Но эти разные процессы, оказавшиеся необходимыми, составляют столько же ступеней, проходя через которые снимаются внешняя проявленность и обусловленность, вследствие чего понятие выступает как определенная в себе и для себя и не обусловленная внешней проявленностью целокупность. В первом процессе перестают внешне проявляться составляющие всю реальность, различенные друг от друга крайние члены, иначе говоря, снимается разность между в себе сущим определенным понятием и его налично сущей определенностью. Во втором процессе перестает внешне проявляться реальное единство, снимается соединение как чисто нейтральное.
Говоря точнее, формальная деятельность снимает себя сначала в столь же формальных [химических] основаниях или неразличенных определенностях, внутреннее понятие которых есть теперь возвратившаяся в себя, абсолютная деятельность как реализующаяся в самой себе, т. е. как деятельность, полагающая внутри себя определенные различия и конституирующаяся как реальное единство благодаря этому опосредствованию, – опосредствованию, которое, стало быть, есть собственное опосредствование понятия, его самоопределение и которое касательно рефлектированности понятия в себя из этого опосредствования есть имманентное предполагание.
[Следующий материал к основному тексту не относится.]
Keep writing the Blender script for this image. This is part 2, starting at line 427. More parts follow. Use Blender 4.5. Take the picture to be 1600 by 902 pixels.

Третье умозаключение, которое, с одной стороны, есть восстановление предшествующих процессов, снимает, с другой стороны, еще и последний момент безразличных [химических] оснований, – снимает совершенно абстрактную внешнюю непосредственность, которая таким образом становится собственным моментом опосредствования понятия самим собой. Понятие, которое тем самым сняло все моменты своего объективного наличного бытия как внешние и которым они положены в его простое единство, благодаря этому полностью освободилось от объективной внешности, с которой оно уже соотносится лишь как с несущественной реальностью; это объективное свободное понятие есть цель.